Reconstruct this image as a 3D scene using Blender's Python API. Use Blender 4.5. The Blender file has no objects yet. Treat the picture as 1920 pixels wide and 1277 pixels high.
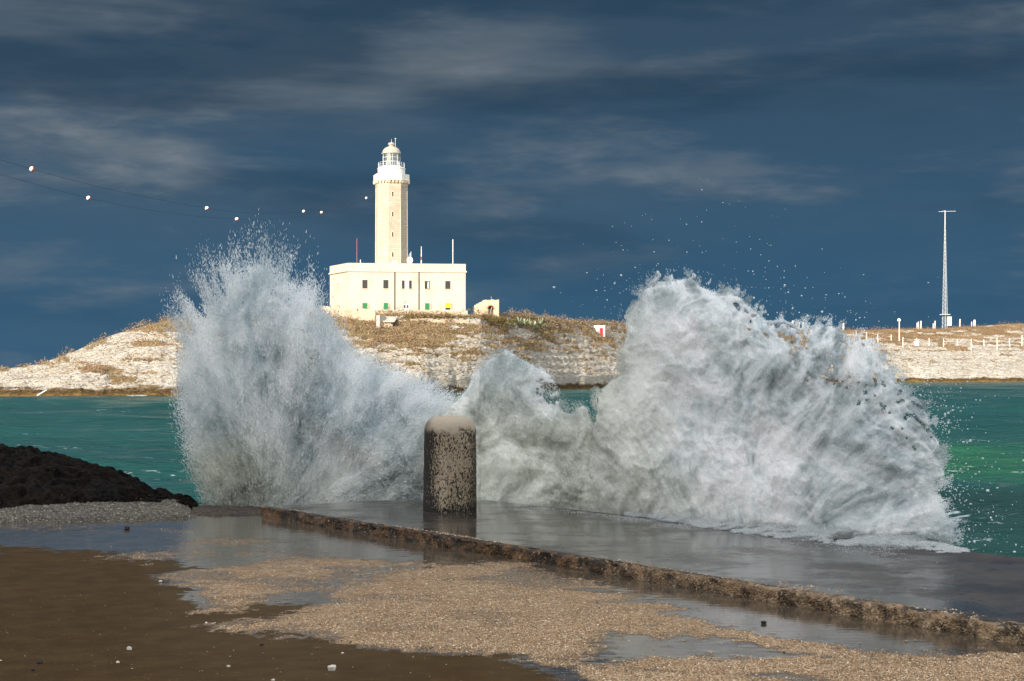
import bpy, math, random
import numpy as np
C = bpy.context.scene
COL = C.collection
R = math.radians
random.seed(7); RS = np.random.RandomState(11)

# ------------------------------------------------------------------ camera, sky, sun, exposure
F = 3000.0; HZ = 690.0; EYE = 4.9                    # focal length in photo pixels, horizon row, eye height over the sea
cam_d = bpy.data.cameras.new('camera'); cam = bpy.data.objects.new('camera', cam_d); COL.objects.link(cam)
cam.location = (0, 0, EYE); cam.rotation_euler = (R(90), 0, 0)
cam_d.sensor_width = 36; cam_d.lens = 36*F/1920; cam_d.shift_y = (HZ-638.5)/1920
cam_d.clip_start = .1; cam_d.clip_end = 60000
C.camera = cam
C.view_settings.view_transform = 'Standard'; C.view_settings.look = 'None'
C.view_settings.exposure = 0.8; C.view_settings.gamma = 1
C.cycles.max_bounces = 8; C.cycles.diffuse_bounces = 6; C.cycles.transparent_max_bounces = 24

SUN_AZ, SUN_EL = 28, 24          # degrees left of straight behind the camera, and up
sd = bpy.data.lights.new('sun', 'SUN'); sun = bpy.data.objects.new('sun', sd); COL.objects.link(sun)
sd.energy = 3.9; sd.angle = R(.5); sd.color = (1, .915, .79)
sun.rotation_euler = (R(90-SUN_EL), 0, R(-SUN_AZ)); sun.location = (-40, -40, 40)

class NT:
    """small node-tree builder"""
    def __init__(s, tree): s.t = tree; tree.nodes.clear()
    def n(s, typ, **kw):
        nd = s.t.nodes.new(typ)
        for k, v in kw.items():
            if k == 'i':
                for a, b in v.items():
                    sock = nd.inputs[a]
                    if hasattr(b, 'is_linked') or isinstance(b, bpy.types.NodeSocket): s.t.links.new(b, sock)
                    else: sock.default_value = b
            else: setattr(nd, k, v)
        return nd
    def math(s, op, a, b=0.0, c=0.0, clamp=False):
        nd = s.n('ShaderNodeMath', operation=op, use_clamp=clamp)
        for k, v in enumerate((a, b, c)):
            if isinstance(v, bpy.types.NodeSocket): s.t.links.new(v, nd.inputs[k])
            else: nd.inputs[k].default_value = v
        return nd.outputs[0]
    def mix(s, f, a, b, blend='MIX'):
        nd = s.n('ShaderNodeMix', data_type='RGBA', blend_type=blend)
        for k, v in ((0, f), (6, a), (7, b)):
            if isinstance(v, bpy.types.NodeSocket): s.t.links.new(v, nd.inputs[k])
            else: nd.inputs[k].default_value = (v if k == 0 else (*v, 1)[:4])
        return nd.outputs[2]
    def rng(s, v, a, b, c=0.0, d=1.0, smooth=True):
        nd = s.n('ShaderNodeMapRange', i={'Value': v, 'From Min': a, 'From Max': b, 'To Min': c, 'To Max': d})
        nd.interpolation_type = 'SMOOTHSTEP' if smooth else 'LINEAR'
        return nd.outputs[0]
    def mapp(s, vec, scale=(1, 1, 1), loc=(0, 0, 0)):
        return s.n('ShaderNodeMapping', i={'Vector': vec, 'Scale': scale, 'Location': loc}).outputs[0]
    def noise(s, vec, scale, detail=5, rough=.55, dist=0):
        return s.n('ShaderNodeTexNoise', i={'Vector': vec, 'Scale': scale, 'Detail': detail, 'Roughness': rough, 'Distortion': dist}).outputs[0]
    def bump(s, h, strength=.5, dist=.1, normal=None):
        i = {'Height': h, 'Strength': strength, 'Distance': dist}
        if normal is not None: i['Normal'] = normal
        return s.n('ShaderNodeBump', i=i).outputs[0]

# world: physical sky and an added bright fill cloud behind the camera, a dark bank of storm cloud over the sea in front
W = bpy.data.worlds.new('World'); C.world = W; W.use_nodes = True
w = NT(W.node_tree)
tc = w.n('ShaderNodeTexCoord').outputs['Generated']
sep = w.n('ShaderNodeSeparateXYZ', i={'Vector': tc}).outputs
sky = w.n('ShaderNodeTexSky', sky_type='NISHITA')
sky.sun_disc = False; sky.sun_elevation = R(SUN_EL); sky.sun_rotation = R(180+SUN_AZ)
bg_sky = w.n('ShaderNodeBackground', i={'Color': sky.outputs[0], 'Strength': .15})
el = sep[2]
zz = w.math('ADD', w.math('MAXIMUM', el, 0.0), .10)
cu = w.math('DIVIDE', sep[0], zz); cv = w.math('DIVIDE', sep[1], zz)
cp = w.n('ShaderNodeCombineXYZ', i={'X': cu, 'Y': cv, 'Z': 0.0}).outputs[0]
big = w.noise(w.mapp(tc, (2.6, 2.6, 15), (3.1, 1.7, 4.2)), 1.0, 6, .55, .12)
mid = w.noise(w.mapp(tc, (6, 6, 27), (7.3, 4.4, 1.1)), 1.0, 7, .58, .15)
fine = w.noise(w.mapp(tc, (16, 16, 52), (1, 2, 3)), 1.0, 6, .6, .2)
base = w.mix(w.rng(el, .0, .23), (.021, .062, .110), (.022, .044, .072))
m1 = w.math('MULTIPLY', w.rng(big, .44, .66), w.rng(el, .07, .22, .12, .95))
m2 = w.math('MULTIPLY', w.math('MULTIPLY', w.rng(mid, .46, .66), w.rng(big, .36, .6, .25, 1.0)), w.rng(el, .0, .14, .45, 1.0))
m3 = w.math('MULTIPLY', w.rng(fine, .45, .7), m2)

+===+

* **WHAT TO WORK ON**
Which lines contain "scene"? Copy each of them out.

* **RESPONSE TO THE EXERCISE**
Reconstruct this image as a 3D scene using Blender's Python API. Use Blender 4.5. The Blender file has no objects yet. Treat the picture as 1920 pixels wide and 1277 pixels high.
C = bpy.context.scene